** BEGIN Material for this exercise **

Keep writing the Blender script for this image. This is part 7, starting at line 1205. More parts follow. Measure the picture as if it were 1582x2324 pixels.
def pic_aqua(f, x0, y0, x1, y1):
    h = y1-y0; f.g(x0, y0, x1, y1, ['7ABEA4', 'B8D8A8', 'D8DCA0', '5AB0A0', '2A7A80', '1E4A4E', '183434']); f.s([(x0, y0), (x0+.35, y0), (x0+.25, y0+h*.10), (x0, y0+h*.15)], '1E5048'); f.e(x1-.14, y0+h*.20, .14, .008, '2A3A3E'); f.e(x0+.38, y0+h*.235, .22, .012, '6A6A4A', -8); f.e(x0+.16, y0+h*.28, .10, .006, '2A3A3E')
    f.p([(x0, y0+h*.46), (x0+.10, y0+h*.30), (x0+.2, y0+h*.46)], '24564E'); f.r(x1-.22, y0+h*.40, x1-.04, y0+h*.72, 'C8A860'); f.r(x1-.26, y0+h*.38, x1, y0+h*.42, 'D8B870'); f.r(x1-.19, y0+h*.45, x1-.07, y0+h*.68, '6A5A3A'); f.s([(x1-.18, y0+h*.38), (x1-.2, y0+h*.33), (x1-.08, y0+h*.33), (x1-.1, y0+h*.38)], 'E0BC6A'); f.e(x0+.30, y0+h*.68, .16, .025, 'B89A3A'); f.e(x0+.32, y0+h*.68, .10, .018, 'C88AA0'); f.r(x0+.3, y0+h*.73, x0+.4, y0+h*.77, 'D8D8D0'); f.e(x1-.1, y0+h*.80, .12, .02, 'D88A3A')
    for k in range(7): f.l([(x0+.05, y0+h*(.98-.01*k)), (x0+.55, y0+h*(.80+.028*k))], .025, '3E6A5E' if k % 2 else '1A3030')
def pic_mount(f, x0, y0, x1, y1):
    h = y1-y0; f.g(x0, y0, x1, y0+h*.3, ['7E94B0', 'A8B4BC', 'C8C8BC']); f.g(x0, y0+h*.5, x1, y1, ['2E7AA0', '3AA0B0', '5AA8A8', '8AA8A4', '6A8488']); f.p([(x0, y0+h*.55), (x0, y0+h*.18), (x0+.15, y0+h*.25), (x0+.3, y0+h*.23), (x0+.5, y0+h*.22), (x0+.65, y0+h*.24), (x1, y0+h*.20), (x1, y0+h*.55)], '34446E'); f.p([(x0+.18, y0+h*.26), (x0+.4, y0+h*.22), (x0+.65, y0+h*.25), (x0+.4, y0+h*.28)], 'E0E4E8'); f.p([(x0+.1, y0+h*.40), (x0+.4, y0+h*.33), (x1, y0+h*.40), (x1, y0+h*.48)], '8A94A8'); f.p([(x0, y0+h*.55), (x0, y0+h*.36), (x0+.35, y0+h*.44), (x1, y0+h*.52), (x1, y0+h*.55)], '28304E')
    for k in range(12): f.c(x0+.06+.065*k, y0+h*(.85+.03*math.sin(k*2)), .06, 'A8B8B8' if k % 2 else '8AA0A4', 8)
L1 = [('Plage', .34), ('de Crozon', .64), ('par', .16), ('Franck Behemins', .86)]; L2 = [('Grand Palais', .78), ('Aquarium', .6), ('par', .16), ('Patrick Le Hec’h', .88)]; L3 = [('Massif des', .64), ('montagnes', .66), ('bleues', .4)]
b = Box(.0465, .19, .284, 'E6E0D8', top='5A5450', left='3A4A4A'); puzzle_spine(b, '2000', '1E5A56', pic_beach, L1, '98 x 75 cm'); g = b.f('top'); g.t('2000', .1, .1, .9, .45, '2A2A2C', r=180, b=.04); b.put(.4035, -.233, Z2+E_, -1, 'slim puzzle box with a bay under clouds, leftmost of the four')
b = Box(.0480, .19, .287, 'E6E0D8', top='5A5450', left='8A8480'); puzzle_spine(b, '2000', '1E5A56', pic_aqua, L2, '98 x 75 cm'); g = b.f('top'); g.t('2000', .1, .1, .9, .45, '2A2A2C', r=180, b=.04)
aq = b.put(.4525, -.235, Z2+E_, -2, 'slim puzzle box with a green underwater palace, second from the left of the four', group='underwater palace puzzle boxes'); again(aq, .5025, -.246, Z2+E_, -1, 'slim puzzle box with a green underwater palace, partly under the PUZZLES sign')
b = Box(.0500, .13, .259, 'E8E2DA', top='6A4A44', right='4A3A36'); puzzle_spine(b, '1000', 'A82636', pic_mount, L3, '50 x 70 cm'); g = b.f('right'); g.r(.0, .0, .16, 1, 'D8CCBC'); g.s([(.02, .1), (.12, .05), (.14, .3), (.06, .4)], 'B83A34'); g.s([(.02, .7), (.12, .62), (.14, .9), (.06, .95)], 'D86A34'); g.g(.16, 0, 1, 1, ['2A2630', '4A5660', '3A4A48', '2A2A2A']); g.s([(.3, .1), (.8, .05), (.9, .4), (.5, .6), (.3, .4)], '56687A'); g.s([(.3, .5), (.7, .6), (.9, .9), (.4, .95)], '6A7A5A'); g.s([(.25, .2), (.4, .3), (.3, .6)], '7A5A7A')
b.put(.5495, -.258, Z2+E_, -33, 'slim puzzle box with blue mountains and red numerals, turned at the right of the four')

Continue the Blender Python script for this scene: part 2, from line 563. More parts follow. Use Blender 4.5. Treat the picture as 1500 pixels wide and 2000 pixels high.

** END Material for this exercise **

What you will do
Please restate the whole listing word for word.

Correct result
Keep writing the Blender script for this image. This is part 7, starting at line 1205. More parts follow. Measure the picture as if it were 1582x2324 pixels.
def pic_aqua(f, x0, y0, x1, y1):
    h = y1-y0; f.g(x0, y0, x1, y1, ['7ABEA4', 'B8D8A8', 'D8DCA0', '5AB0A0', '2A7A80', '1E4A4E', '183434']); f.s([(x0, y0), (x0+.35, y0), (x0+.25, y0+h*.10), (x0, y0+h*.15)], '1E5048'); f.e(x1-.14, y0+h*.20, .14, .008, '2A3A3E'); f.e(x0+.38, y0+h*.235, .22, .012, '6A6A4A', -8); f.e(x0+.16, y0+h*.28, .10, .006, '2A3A3E')
    f.p([(x0, y0+h*.46), (x0+.10, y0+h*.30), (x0+.2, y0+h*.46)], '24564E'); f.r(x1-.22, y0+h*.40, x1-.04, y0+h*.72, 'C8A860'); f.r(x1-.26, y0+h*.38, x1, y0+h*.42, 'D8B870'); f.r(x1-.19, y0+h*.45, x1-.07, y0+h*.68, '6A5A3A'); f.s([(x1-.18, y0+h*.38), (x1-.2, y0+h*.33), (x1-.08, y0+h*.33), (x1-.1, y0+h*.38)], 'E0BC6A'); f.e(x0+.30, y0+h*.68, .16, .025, 'B89A3A'); f.e(x0+.32, y0+h*.68, .10, .018, 'C88AA0'); f.r(x0+.3, y0+h*.73, x0+.4, y0+h*.77, 'D8D8D0'); f.e(x1-.1, y0+h*.80, .12, .02, 'D88A3A')
    for k in range(7): f.l([(x0+.05, y0+h*(.98-.01*k)), (x0+.55, y0+h*(.80+.028*k))], .025, '3E6A5E' if k % 2 else '1A3030')
def pic_mount(f, x0, y0, x1, y1):
    h = y1-y0; f.g(x0, y0, x1, y0+h*.3, ['7E94B0', 'A8B4BC', 'C8C8BC']); f.g(x0, y0+h*.5, x1, y1, ['2E7AA0', '3AA0B0', '5AA8A8', '8AA8A4', '6A8488']); f.p([(x0, y0+h*.55), (x0, y0+h*.18), (x0+.15, y0+h*.25), (x0+.3, y0+h*.23), (x0+.5, y0+h*.22), (x0+.65, y0+h*.24), (x1, y0+h*.20), (x1, y0+h*.55)], '34446E'); f.p([(x0+.18, y0+h*.26), (x0+.4, y0+h*.22), (x0+.65, y0+h*.25), (x0+.4, y0+h*.28)], 'E0E4E8'); f.p([(x0+.1, y0+h*.40), (x0+.4, y0+h*.33), (x1, y0+h*.40), (x1, y0+h*.48)], '8A94A8'); f.p([(x0, y0+h*.55), (x0, y0+h*.36), (x0+.35, y0+h*.44), (x1, y0+h*.52), (x1, y0+h*.55)], '28304E')
    for k in range(12): f.c(x0+.06+.065*k, y0+h*(.85+.03*math.sin(k*2)), .06, 'A8B8B8' if k % 2 else '8AA0A4', 8)
L1 = [('Plage', .34), ('de Crozon', .64), ('par', .16), ('Franck Behemins', .86)]; L2 = [('Grand Palais', .78), ('Aquarium', .6), ('par', .16), ('Patrick Le Hec’h', .88)]; L3 = [('Massif des', .64), ('montagnes', .66), ('bleues', .4)]
b = Box(.0465, .19, .284, 'E6E0D8', top='5A5450', left='3A4A4A'); puzzle_spine(b, '2000', '1E5A56', pic_beach, L1, '98 x 75 cm'); g = b.f('top'); g.t('2000', .1, .1, .9, .45, '2A2A2C', r=180, b=.04); b.put(.4035, -.233, Z2+E_, -1, 'slim puzzle box with a bay under clouds, leftmost of the four')
b = Box(.0480, .19, .287, 'E6E0D8', top='5A5450', left='8A8480'); puzzle_spine(b, '2000', '1E5A56', pic_aqua, L2, '98 x 75 cm'); g = b.f('top'); g.t('2000', .1, .1, .9, .45, '2A2A2C', r=180, b=.04)
aq = b.put(.4525, -.235, Z2+E_, -2, 'slim puzzle box with a green underwater palace, second from the left of the four', group='underwater palace puzzle boxes'); again(aq, .5025, -.246, Z2+E_, -1, 'slim puzzle box with a green underwater palace, partly under the PUZZLES sign')
b = Box(.0500, .13, .259, 'E8E2DA', top='6A4A44', right='4A3A36'); puzzle_spine(b, '1000', 'A82636', pic_mount, L3, '50 x 70 cm'); g = b.f('right'); g.r(.0, .0, .16, 1, 'D8CCBC'); g.s([(.02, .1), (.12, .05), (.14, .3), (.06, .4)], 'B83A34'); g.s([(.02, .7), (.12, .62), (.14, .9), (.06, .95)], 'D86A34'); g.g(.16, 0, 1, 1, ['2A2630', '4A5660', '3A4A48', '2A2A2A']); g.s([(.3, .1), (.8, .05), (.9, .4), (.5, .6), (.3, .4)], '56687A'); g.s([(.3, .5), (.7, .6), (.9, .9), (.4, .95)], '6A7A5A'); g.s([(.25, .2), (.4, .3), (.3, .6)], '7A5A7A')
b.put(.5495, -.258, Z2+E_, -33, 'slim puzzle box with blue mountains and red numerals, turned at the right of the four')

Continue the Blender Python script for this scene: part 2, from line 563. More parts follow. Use Blender 4.5. Treat the picture as 1500 pixels wide and 2000 pixels high.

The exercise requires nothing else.